WASHINGTON (AP) _ Government lawyers want the Supreme Court to uphold insider-trading convictions against a former Wall Street Journal reporter and two others who profited from stocks he wrote about, arguing that to do otherwise would create a bulging loophole in securities law enforcement.

Solicitor General Charles Fried, the Reagan administration's top courtroom attorney, said in arguments before the high court Wednesday that ''a cascading deterioration'' of laws protecting investors would result if the justices sanction what Fried called ''profit from stolen information.''

The case against ex-Journal reporter R. Foster Winans and his two co- defendants has attracted enormous interest because of its implications for the prohibition of insider trading, the illicit use of non-public information to profit from trading in securities.

Winans used to write the Journal's widely followed ''Heard on the Street'' column, which could cause stocks mentioned in the column to rise or fall. He, his former roomate and a stockbroker were convicted of using advance knowledge of the column's contents to trade on those stocks.

The case is distinct from typical insider violations involving company officials and others who use confidential information of pending corporate takeovers, for example, to make money before the public learns the information.

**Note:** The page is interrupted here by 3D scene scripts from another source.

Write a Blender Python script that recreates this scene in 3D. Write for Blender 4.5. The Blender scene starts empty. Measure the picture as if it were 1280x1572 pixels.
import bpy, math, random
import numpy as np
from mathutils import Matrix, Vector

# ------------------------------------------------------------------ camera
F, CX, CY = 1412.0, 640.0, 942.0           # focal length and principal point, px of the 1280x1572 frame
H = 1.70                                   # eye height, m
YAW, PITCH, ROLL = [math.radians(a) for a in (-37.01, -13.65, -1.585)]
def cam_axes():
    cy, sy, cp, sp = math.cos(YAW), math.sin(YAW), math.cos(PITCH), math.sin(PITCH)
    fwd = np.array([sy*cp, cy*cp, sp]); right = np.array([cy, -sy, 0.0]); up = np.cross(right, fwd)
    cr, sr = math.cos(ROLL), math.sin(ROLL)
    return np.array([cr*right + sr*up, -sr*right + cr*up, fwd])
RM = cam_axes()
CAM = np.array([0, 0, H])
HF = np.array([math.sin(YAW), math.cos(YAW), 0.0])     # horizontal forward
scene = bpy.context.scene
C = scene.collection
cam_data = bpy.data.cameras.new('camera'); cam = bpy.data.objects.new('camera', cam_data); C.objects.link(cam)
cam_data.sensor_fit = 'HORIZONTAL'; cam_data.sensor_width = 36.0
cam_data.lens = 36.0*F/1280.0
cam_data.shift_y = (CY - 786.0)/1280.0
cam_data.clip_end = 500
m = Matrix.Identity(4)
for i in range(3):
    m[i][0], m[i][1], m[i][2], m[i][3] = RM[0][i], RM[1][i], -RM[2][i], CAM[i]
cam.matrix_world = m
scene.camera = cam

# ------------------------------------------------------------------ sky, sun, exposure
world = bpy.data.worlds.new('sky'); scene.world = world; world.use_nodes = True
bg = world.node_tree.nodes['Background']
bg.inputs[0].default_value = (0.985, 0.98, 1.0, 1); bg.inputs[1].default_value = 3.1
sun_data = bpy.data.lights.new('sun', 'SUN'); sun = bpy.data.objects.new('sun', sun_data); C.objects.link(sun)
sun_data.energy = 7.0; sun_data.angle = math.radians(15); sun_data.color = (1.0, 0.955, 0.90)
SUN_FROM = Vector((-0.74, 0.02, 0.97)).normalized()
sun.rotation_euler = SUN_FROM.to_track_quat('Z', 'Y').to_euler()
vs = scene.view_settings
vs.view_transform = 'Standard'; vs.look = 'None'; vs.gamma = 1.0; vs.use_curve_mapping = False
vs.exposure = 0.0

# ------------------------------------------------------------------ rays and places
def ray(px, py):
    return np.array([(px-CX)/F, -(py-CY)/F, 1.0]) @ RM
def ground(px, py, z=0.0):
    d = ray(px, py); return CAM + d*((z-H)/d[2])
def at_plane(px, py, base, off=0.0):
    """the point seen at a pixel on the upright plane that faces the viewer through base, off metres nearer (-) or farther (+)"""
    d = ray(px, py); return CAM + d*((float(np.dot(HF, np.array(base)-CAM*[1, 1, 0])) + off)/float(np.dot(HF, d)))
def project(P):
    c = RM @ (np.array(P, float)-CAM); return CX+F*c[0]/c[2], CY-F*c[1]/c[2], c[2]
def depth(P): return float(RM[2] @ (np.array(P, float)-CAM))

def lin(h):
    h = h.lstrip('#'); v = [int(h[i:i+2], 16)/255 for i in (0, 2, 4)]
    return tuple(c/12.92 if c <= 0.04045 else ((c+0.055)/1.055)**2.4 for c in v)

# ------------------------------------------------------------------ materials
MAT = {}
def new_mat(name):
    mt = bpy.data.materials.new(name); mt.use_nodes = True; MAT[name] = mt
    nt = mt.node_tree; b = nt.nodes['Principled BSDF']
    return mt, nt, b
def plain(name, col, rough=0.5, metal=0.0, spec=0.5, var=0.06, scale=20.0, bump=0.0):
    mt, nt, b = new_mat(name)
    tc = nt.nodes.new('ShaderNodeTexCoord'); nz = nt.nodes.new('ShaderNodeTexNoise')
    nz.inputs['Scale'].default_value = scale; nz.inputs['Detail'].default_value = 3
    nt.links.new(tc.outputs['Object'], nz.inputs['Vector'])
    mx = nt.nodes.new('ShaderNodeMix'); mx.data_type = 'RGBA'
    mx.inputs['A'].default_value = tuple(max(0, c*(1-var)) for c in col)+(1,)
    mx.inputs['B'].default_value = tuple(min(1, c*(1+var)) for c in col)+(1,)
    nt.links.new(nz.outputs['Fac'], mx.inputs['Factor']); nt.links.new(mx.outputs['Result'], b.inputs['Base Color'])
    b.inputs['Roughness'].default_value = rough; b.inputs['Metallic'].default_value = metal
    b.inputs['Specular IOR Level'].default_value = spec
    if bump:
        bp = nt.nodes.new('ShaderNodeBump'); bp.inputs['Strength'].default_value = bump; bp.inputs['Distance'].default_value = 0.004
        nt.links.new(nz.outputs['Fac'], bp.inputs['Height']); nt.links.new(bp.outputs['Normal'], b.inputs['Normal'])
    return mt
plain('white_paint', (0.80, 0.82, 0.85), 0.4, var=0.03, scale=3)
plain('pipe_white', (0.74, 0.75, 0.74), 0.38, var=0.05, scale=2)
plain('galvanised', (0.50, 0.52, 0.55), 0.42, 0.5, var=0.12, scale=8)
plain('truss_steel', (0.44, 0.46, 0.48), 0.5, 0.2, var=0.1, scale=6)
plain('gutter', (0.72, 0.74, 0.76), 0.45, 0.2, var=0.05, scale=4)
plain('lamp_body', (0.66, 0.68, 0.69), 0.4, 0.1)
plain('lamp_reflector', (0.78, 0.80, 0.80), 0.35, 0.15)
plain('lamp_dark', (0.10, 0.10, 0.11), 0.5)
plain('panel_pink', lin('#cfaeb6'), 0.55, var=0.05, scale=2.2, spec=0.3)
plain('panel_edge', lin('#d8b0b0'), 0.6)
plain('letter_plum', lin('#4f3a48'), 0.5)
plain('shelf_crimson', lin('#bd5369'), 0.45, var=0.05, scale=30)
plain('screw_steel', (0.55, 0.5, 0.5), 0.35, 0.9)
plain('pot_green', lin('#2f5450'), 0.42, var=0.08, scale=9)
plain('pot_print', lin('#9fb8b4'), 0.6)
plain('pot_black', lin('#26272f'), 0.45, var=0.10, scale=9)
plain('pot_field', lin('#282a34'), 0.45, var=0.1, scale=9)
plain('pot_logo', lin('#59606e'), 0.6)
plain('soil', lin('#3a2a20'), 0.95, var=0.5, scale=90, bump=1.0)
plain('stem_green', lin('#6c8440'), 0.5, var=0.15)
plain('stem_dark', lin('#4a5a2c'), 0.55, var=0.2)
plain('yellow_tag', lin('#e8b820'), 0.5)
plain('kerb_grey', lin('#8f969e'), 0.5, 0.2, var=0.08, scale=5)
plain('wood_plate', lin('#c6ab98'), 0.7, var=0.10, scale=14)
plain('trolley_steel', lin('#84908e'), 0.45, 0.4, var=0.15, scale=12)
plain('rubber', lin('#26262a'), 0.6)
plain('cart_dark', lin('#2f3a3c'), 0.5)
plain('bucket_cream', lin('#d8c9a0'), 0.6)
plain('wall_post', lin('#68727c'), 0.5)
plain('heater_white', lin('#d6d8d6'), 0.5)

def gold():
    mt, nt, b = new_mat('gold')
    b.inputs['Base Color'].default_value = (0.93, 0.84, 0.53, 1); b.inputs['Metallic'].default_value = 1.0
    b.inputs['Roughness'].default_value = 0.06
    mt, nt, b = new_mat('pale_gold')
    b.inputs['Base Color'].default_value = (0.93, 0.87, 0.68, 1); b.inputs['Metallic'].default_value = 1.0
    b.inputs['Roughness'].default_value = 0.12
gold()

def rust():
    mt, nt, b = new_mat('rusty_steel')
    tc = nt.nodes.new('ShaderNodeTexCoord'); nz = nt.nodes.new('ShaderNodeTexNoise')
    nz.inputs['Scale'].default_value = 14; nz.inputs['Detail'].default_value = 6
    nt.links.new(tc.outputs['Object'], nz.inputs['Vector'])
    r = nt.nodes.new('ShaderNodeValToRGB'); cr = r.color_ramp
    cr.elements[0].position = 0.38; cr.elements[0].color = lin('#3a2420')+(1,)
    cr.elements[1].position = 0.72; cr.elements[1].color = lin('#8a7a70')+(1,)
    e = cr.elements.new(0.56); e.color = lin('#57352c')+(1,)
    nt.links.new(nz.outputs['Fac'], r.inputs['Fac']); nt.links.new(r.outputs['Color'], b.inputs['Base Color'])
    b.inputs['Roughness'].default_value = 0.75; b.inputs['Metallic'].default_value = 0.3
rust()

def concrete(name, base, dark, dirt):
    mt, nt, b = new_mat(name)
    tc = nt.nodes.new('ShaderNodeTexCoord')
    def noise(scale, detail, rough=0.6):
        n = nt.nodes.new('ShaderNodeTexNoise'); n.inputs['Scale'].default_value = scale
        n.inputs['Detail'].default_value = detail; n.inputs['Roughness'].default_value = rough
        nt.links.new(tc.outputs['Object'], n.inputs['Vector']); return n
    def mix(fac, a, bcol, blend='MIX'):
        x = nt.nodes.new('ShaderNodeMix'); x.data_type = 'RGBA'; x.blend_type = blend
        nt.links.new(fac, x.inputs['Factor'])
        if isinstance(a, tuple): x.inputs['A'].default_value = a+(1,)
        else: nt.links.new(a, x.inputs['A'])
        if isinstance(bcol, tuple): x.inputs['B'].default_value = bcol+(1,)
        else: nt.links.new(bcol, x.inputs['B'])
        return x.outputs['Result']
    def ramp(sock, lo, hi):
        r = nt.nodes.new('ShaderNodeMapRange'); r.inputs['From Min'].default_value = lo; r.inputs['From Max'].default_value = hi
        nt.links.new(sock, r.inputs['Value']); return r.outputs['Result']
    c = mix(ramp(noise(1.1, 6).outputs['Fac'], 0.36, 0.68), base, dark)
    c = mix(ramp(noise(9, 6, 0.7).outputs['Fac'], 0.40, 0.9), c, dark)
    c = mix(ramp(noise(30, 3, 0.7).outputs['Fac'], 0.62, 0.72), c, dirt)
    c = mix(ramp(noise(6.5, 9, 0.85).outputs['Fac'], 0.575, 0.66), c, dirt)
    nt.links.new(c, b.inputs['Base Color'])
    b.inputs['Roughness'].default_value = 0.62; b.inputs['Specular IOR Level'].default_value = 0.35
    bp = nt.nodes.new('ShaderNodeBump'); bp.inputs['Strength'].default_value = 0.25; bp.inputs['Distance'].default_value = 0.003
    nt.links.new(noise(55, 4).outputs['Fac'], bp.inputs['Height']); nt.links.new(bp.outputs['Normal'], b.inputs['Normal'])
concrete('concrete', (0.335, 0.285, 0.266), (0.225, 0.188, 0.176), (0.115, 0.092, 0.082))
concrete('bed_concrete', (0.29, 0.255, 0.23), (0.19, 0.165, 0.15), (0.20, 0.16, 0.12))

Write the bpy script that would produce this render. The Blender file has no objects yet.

But the Supreme Court's ruling in the Winans case could have a significant impact on the legal underpinning of insider trading prosecutions.

The government previously has argued that exempting Winans and his co- defendants from prosecution could create a loophole for other accused violators of insider trading rules. It cited takeover speculator Ivan Boesky, investment banker Martin Siegel and former investment banker Dennis Levine.

But the justices, who are expected to announce their decision in the Winans case by July, repeatedly expressed doubts about the government's arguments.

Chief Justice William H. Rehnquist said federal securities law did not seem to cover the Winans' case. ''You're putting layers on'' the law, Rehnquist told Fried.

Justice Antonin Scalia said Fried was making ''strange usage of the word fraud.''

Don D. Buchwald, a lawyer representing the three defendants, said the government is trying to convert the Wall Street Journal's rules for ethical conduct by its employees into a federal law.

Accepting the government's theory would mean ''you've elevated every ethical breach into a violation of federal law,'' Buchwald said.

He conceded that Winans violated the newspaper's rules. But he said the remedy for such misconduct is to fire the reporter, which the Journal did. ''They effectively drummed him out of the profession,'' Buchwald said.

Winans, who was in the courtroom Wednesday, has been sentenced to 18 months in prison for securities fraud and mail and wire fraud.

The mail and wire fraud charges stemmed from the fact that Wall Street Journal articles are transmitted by telephone line to its printing plant and the newspaper is mailed to subscribers.

Winans was one of two Wall Street Journal reporters who took turns writing the ''Heard on the Street'' column from August 1982 through 1984.

Winans revealed the subject matter of some columns in advance to two stockbrokers, Peter Brant and Kenneth Felis.

Prosecutors said the stockbrokers made about $690,000 and paid $31,000 in kickbacks to Winans and his former roommate David Carpenter, who had worked as a clerk at the newspaper and was an alleged errand boy in the scheme.

Brant became the government's key witness; Felis was sentenced to six months in prison, and Carpenter was placed on three years probation.